> [WRITTEN TASK] Copy the data exactly as it appears, and do not include any pictures.

> [SUPPLIED MATERIAL]

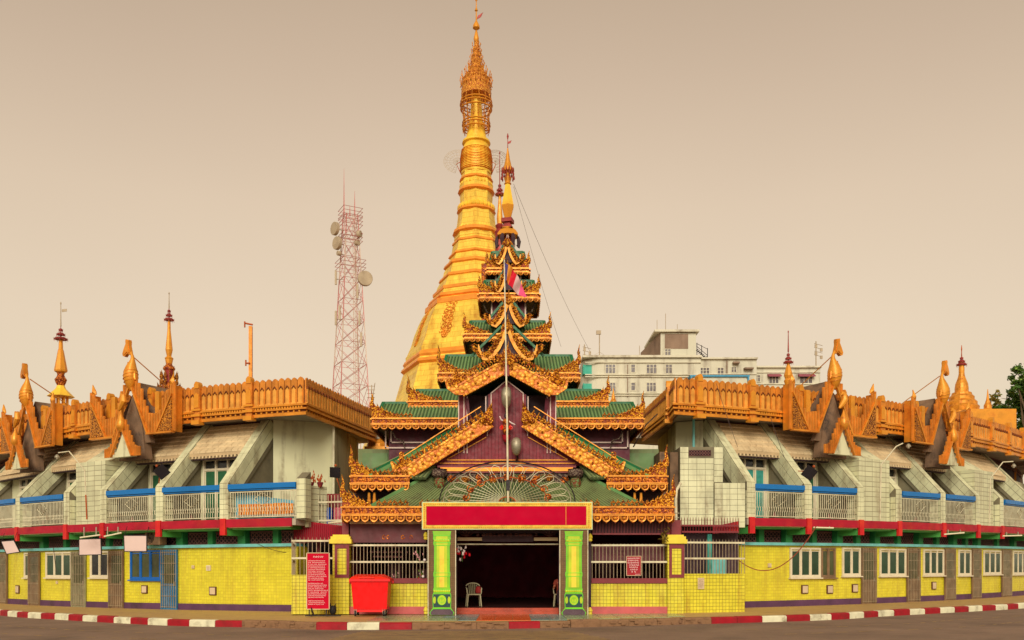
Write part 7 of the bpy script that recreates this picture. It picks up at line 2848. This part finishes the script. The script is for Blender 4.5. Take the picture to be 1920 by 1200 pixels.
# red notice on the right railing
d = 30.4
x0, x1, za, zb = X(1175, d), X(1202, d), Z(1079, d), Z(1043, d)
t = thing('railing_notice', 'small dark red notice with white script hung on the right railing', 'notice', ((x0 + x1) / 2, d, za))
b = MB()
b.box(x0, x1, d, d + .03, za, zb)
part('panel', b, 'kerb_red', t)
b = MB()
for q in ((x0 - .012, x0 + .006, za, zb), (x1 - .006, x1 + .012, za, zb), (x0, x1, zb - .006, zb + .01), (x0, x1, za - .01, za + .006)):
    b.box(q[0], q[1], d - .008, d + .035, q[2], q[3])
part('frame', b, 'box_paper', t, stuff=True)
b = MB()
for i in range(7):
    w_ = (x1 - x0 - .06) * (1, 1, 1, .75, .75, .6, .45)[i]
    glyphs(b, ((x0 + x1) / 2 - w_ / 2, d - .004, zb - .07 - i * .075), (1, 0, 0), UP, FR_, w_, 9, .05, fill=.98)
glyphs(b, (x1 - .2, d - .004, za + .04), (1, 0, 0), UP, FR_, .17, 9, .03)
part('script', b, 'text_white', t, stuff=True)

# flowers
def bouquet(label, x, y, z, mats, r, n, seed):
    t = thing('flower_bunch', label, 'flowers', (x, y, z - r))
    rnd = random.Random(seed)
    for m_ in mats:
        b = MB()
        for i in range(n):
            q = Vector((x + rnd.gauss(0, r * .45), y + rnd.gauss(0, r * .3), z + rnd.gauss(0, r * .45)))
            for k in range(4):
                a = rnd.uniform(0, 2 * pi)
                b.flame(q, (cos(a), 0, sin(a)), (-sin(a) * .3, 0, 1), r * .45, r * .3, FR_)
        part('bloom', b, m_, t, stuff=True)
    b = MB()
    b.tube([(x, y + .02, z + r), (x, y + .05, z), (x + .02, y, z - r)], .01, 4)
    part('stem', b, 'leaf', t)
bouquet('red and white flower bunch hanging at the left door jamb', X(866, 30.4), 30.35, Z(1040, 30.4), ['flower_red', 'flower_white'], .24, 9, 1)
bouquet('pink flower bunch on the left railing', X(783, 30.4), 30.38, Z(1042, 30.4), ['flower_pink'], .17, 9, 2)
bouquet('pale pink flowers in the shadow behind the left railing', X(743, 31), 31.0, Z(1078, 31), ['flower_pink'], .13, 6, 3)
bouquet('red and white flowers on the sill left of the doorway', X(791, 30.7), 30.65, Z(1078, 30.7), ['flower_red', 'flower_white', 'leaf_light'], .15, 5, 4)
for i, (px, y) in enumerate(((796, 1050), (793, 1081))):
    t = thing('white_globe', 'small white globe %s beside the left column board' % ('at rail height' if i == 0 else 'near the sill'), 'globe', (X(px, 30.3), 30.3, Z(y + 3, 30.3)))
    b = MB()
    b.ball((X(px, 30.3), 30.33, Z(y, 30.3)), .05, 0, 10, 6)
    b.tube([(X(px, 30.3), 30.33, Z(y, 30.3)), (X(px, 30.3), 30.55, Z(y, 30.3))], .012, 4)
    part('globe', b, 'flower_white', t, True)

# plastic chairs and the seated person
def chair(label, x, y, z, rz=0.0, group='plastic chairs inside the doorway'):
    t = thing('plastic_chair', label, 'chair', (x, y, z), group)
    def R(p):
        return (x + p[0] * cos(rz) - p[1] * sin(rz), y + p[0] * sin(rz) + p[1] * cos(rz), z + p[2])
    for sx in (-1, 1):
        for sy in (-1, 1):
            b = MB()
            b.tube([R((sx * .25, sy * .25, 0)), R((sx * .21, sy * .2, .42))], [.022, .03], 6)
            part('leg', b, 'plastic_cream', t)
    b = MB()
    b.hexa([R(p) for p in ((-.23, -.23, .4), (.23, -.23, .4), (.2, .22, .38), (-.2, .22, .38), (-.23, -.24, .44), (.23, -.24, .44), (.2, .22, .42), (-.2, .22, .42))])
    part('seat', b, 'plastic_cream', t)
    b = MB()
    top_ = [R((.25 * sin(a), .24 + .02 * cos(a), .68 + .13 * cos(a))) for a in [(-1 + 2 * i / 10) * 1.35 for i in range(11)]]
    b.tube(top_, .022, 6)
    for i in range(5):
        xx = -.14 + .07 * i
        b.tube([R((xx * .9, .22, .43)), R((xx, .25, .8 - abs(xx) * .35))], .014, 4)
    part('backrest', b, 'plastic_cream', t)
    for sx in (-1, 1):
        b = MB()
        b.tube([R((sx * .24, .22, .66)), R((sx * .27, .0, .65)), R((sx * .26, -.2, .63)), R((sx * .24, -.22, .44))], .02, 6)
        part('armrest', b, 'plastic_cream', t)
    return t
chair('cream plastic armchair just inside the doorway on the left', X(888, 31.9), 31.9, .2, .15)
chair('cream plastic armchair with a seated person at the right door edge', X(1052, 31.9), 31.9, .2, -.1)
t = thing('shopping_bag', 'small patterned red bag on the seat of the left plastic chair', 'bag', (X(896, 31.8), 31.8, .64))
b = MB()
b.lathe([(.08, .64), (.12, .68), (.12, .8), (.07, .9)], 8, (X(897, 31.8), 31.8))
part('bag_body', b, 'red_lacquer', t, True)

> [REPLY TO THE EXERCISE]
Write part 7 of the bpy script that recreates this picture. It picks up at line 2848. This part finishes the script. The script is for Blender 4.5. Take the picture to be 1920 by 1200 pixels.
# red notice on the right railing
d = 30.4
x0, x1, za, zb = X(1175, d), X(1202, d), Z(1079, d), Z(1043, d)
t = thing('railing_notice', 'small dark red notice with white script hung on the right railing', 'notice', ((x0 + x1) / 2, d, za))
b = MB()
b.box(x0, x1, d, d + .03, za, zb)
part('panel', b, 'kerb_red', t)
b = MB()
for q in ((x0 - .012, x0 + .006, za, zb), (x1 - .006, x1 + .012, za, zb), (x0, x1, zb - .006, zb + .01), (x0, x1, za - .01, za + .006)):
    b.box(q[0], q[1], d - .008, d + .035, q[2], q[3])
part('frame', b, 'box_paper', t, stuff=True)
b = MB()
for i in range(7):
    w_ = (x1 - x0 - .06) * (1, 1, 1, .75, .75, .6, .45)[i]
    glyphs(b, ((x0 + x1) / 2 - w_ / 2, d - .004, zb - .07 - i * .075), (1, 0, 0), UP, FR_, w_, 9, .05, fill=.98)
glyphs(b, (x1 - .2, d - .004, za + .04), (1, 0, 0), UP, FR_, .17, 9, .03)
part('script', b, 'text_white', t, stuff=True)

# flowers
def bouquet(label, x, y, z, mats, r, n, seed):
    t = thing('flower_bunch', label, 'flowers', (x, y, z - r))
    rnd = random.Random(seed)
    for m_ in mats:
        b = MB()
        for i in range(n):
            q = Vector((x + rnd.gauss(0, r * .45), y + rnd.gauss(0, r * .3), z + rnd.gauss(0, r * .45)))
            for k in range(4):
                a = rnd.uniform(0, 2 * pi)
                b.flame(q, (cos(a), 0, sin(a)), (-sin(a) * .3, 0, 1), r * .45, r * .3, FR_)
        part('bloom', b, m_, t, stuff=True)
    b = MB()
    b.tube([(x, y + .02, z + r), (x, y + .05, z), (x + .02, y, z - r)], .01, 4)
    part('stem', b, 'leaf', t)
bouquet('red and white flower bunch hanging at the left door jamb', X(866, 30.4), 30.35, Z(1040, 30.4), ['flower_red', 'flower_white'], .24, 9, 1)
bouquet('pink flower bunch on the left railing', X(783, 30.4), 30.38, Z(1042, 30.4), ['flower_pink'], .17, 9, 2)
bouquet('pale pink flowers in the shadow behind the left railing', X(743, 31), 31.0, Z(1078, 31), ['flower_pink'], .13, 6, 3)
bouquet('red and white flowers on the sill left of the doorway', X(791, 30.7), 30.65, Z(1078, 30.7), ['flower_red', 'flower_white', 'leaf_light'], .15, 5, 4)
for i, (px, y) in enumerate(((796, 1050), (793, 1081))):
    t = thing('white_globe', 'small white globe %s beside the left column board' % ('at rail height' if i == 0 else 'near the sill'), 'globe', (X(px, 30.3), 30.3, Z(y + 3, 30.3)))
    b = MB()
    b.ball((X(px, 30.3), 30.33, Z(y, 30.3)), .05, 0, 10, 6)
    b.tube([(X(px, 30.3), 30.33, Z(y, 30.3)), (X(px, 30.3), 30.55, Z(y, 30.3))], .012, 4)
    part('globe', b, 'flower_white', t, True)

# plastic chairs and the seated person
def chair(label, x, y, z, rz=0.0, group='plastic chairs inside the doorway'):
    t = thing('plastic_chair', label, 'chair', (x, y, z), group)
    def R(p):
        return (x + p[0] * cos(rz) - p[1] * sin(rz), y + p[0] * sin(rz) + p[1] * cos(rz), z + p[2])
    for sx in (-1, 1):
        for sy in (-1, 1):
            b = MB()
            b.tube([R((sx * .25, sy * .25, 0)), R((sx * .21, sy * .2, .42))], [.022, .03], 6)
            part('leg', b, 'plastic_cream', t)
    b = MB()
    b.hexa([R(p) for p in ((-.23, -.23, .4), (.23, -.23, .4), (.2, .22, .38), (-.2, .22, .38), (-.23, -.24, .44), (.23, -.24, .44), (.2, .22, .42), (-.2, .22, .42))])
    part('seat', b, 'plastic_cream', t)
    b = MB()
    top_ = [R((.25 * sin(a), .24 + .02 * cos(a), .68 + .13 * cos(a))) for a in [(-1 + 2 * i / 10) * 1.35 for i in range(11)]]
    b.tube(top_, .022, 6)
    for i in range(5):
        xx = -.14 + .07 * i
        b.tube([R((xx * .9, .22, .43)), R((xx, .25, .8 - abs(xx) * .35))], .014, 4)
    part('backrest', b, 'plastic_cream', t)
    for sx in (-1, 1):
        b = MB()
        b.tube([R((sx * .24, .22, .66)), R((sx * .27, .0, .65)), R((sx * .26, -.2, .63)), R((sx * .24, -.22, .44))], .02, 6)
        part('armrest', b, 'plastic_cream', t)
    return t
chair('cream plastic armchair just inside the doorway on the left', X(888, 31.9), 31.9, .2, .15)
chair('cream plastic armchair with a seated person at the right door edge', X(1052, 31.9), 31.9, .2, -.1)
t = thing('shopping_bag', 'small patterned red bag on the seat of the left plastic chair', 'bag', (X(896, 31.8), 31.8, .64))
b = MB()
b.lathe([(.08, .64), (.12, .68), (.12, .8), (.07, .9)], 8, (X(897, 31.8), 31.8))
part('bag_body', b, 'red_lacquer', t, True)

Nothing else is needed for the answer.